- Short exercise -
Filter the data below for the string "parts" and copy each matching line.

- Material -
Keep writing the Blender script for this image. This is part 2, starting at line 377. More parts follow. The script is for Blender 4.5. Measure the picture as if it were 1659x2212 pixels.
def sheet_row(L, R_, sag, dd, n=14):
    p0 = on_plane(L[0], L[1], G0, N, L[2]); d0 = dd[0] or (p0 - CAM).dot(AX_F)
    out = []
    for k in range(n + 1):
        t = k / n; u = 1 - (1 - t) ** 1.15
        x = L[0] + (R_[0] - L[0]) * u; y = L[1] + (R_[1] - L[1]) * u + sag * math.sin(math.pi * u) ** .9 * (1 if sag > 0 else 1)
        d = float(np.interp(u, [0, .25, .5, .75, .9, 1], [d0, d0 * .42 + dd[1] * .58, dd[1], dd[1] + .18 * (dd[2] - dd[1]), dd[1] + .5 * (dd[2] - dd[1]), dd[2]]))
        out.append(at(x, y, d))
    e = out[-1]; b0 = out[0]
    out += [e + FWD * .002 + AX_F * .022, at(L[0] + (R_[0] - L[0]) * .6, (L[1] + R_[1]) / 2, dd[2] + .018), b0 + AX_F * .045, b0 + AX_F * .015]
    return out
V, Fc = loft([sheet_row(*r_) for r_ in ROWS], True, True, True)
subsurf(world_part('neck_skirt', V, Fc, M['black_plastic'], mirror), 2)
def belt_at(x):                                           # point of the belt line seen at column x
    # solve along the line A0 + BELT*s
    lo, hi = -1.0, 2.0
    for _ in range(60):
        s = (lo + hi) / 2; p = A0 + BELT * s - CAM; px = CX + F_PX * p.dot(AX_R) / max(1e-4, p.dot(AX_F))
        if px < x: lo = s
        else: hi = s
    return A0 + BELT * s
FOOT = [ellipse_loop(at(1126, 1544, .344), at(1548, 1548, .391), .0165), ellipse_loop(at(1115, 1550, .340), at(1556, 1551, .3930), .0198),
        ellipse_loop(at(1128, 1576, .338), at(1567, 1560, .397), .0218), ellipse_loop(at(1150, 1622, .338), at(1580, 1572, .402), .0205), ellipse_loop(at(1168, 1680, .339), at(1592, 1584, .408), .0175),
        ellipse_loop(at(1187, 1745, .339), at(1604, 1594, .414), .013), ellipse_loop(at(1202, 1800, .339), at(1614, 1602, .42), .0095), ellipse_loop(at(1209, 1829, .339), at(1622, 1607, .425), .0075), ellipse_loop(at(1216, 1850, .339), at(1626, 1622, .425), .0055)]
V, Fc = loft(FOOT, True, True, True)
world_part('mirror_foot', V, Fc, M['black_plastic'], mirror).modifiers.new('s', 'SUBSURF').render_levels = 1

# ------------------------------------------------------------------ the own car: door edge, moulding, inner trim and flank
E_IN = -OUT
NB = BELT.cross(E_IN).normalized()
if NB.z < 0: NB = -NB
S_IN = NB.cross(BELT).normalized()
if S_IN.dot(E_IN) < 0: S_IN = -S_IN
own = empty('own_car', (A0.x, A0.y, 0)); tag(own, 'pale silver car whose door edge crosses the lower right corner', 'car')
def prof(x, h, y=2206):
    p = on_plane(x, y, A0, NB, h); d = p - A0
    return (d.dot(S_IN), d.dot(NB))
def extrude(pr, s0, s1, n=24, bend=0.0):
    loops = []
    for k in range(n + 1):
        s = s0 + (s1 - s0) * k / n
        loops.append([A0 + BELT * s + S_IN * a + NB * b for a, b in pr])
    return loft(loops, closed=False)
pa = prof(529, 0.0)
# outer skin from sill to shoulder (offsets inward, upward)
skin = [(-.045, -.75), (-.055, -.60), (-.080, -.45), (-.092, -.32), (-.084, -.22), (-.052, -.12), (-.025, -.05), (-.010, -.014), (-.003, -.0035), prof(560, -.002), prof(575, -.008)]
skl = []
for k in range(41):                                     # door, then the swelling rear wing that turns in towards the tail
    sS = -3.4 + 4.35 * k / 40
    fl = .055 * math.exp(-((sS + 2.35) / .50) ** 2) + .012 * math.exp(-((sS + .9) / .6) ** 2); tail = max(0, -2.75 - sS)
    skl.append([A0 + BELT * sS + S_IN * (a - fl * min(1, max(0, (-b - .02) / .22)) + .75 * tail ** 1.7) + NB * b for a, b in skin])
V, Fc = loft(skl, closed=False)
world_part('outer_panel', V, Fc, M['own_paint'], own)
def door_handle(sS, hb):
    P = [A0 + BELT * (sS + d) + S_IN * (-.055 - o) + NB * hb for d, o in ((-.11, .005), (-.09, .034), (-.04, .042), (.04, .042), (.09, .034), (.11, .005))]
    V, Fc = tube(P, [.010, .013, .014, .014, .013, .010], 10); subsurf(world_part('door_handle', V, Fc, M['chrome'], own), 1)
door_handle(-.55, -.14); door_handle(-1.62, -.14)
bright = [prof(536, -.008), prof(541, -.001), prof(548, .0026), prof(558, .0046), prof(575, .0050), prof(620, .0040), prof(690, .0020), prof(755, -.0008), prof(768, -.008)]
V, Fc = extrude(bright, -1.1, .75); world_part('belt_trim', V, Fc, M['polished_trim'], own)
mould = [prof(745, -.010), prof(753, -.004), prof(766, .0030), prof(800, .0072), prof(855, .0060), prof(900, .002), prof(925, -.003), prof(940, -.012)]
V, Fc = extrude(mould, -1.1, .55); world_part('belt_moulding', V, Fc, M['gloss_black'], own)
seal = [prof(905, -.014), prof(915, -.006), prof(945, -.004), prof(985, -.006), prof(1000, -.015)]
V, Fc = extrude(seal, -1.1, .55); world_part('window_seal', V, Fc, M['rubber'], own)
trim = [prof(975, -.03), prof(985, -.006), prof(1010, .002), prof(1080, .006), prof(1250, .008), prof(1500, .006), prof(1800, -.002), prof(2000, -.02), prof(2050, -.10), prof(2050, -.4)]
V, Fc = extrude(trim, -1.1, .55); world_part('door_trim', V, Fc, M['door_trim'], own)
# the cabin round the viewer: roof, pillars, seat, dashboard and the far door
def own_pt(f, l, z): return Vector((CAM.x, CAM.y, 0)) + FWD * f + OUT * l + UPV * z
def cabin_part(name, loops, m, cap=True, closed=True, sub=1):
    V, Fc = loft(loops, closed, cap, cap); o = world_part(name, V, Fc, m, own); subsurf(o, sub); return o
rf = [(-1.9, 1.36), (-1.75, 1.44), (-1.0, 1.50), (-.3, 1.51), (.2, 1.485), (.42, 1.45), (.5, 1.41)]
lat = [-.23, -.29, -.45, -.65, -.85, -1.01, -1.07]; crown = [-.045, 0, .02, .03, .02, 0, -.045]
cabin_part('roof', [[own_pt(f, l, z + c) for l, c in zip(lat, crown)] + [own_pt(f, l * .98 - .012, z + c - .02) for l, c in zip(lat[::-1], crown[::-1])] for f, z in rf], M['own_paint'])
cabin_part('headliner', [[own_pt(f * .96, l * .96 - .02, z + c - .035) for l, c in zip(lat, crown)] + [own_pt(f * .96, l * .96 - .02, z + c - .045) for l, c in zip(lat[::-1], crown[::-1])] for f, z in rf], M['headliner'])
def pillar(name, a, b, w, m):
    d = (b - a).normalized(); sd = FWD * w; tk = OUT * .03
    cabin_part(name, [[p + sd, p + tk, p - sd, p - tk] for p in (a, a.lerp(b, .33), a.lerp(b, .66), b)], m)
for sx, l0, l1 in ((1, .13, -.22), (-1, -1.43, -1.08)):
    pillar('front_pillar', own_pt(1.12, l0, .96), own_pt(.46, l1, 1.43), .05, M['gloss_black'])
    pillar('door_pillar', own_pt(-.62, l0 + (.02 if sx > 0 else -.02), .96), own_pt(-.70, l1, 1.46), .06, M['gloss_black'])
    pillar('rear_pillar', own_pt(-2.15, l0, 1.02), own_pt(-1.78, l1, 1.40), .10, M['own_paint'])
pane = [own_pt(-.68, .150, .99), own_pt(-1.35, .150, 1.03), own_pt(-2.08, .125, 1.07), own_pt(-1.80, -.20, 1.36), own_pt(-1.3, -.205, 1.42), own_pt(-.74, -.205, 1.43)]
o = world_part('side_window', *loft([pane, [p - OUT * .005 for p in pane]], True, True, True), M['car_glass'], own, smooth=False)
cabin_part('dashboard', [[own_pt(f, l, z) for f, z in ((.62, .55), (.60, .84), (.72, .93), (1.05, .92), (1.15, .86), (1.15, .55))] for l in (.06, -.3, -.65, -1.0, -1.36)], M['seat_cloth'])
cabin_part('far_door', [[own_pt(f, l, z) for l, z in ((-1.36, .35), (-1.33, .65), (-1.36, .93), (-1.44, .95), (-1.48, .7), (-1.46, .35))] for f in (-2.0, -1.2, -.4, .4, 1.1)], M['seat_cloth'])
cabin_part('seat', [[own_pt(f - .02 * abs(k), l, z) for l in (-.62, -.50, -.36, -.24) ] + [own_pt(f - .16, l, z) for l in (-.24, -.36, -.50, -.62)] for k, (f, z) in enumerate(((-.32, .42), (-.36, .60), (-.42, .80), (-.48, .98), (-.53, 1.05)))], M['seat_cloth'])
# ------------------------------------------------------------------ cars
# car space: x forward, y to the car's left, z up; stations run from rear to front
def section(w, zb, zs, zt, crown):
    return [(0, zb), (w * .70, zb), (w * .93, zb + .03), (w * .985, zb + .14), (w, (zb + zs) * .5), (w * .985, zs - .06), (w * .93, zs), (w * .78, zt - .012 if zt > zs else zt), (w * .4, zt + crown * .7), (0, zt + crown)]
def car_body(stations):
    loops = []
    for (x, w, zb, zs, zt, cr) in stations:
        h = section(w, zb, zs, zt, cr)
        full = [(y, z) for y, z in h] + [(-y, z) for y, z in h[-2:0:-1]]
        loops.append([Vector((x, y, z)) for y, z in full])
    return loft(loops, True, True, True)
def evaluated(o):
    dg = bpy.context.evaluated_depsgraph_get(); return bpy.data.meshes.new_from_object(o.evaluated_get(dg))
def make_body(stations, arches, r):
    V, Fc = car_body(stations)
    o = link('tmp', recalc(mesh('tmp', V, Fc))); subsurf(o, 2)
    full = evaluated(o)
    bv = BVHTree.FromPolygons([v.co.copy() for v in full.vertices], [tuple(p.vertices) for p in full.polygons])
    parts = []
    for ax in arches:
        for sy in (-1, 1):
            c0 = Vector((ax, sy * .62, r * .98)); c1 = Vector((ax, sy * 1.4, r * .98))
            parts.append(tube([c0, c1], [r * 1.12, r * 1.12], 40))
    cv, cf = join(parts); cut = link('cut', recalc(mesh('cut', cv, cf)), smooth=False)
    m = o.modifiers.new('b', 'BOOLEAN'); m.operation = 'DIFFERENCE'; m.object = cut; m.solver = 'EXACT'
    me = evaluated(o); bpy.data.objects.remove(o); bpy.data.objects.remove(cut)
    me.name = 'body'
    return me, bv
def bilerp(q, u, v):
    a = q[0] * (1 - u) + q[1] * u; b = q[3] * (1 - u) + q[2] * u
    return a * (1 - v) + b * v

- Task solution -
Keep writing the Blender script for this image. This is part 2, starting at line 377. More parts follow. The script is for Blender 4.5. Measure the picture as if it were 1659x2212 pixels.
    parts = []
            parts.append(tube([c0, c1], [r * 1.12, r * 1.12], 40))
    cv, cf = join(parts); cut = link('cut', recalc(mesh('cut', cv, cf)), smooth=False)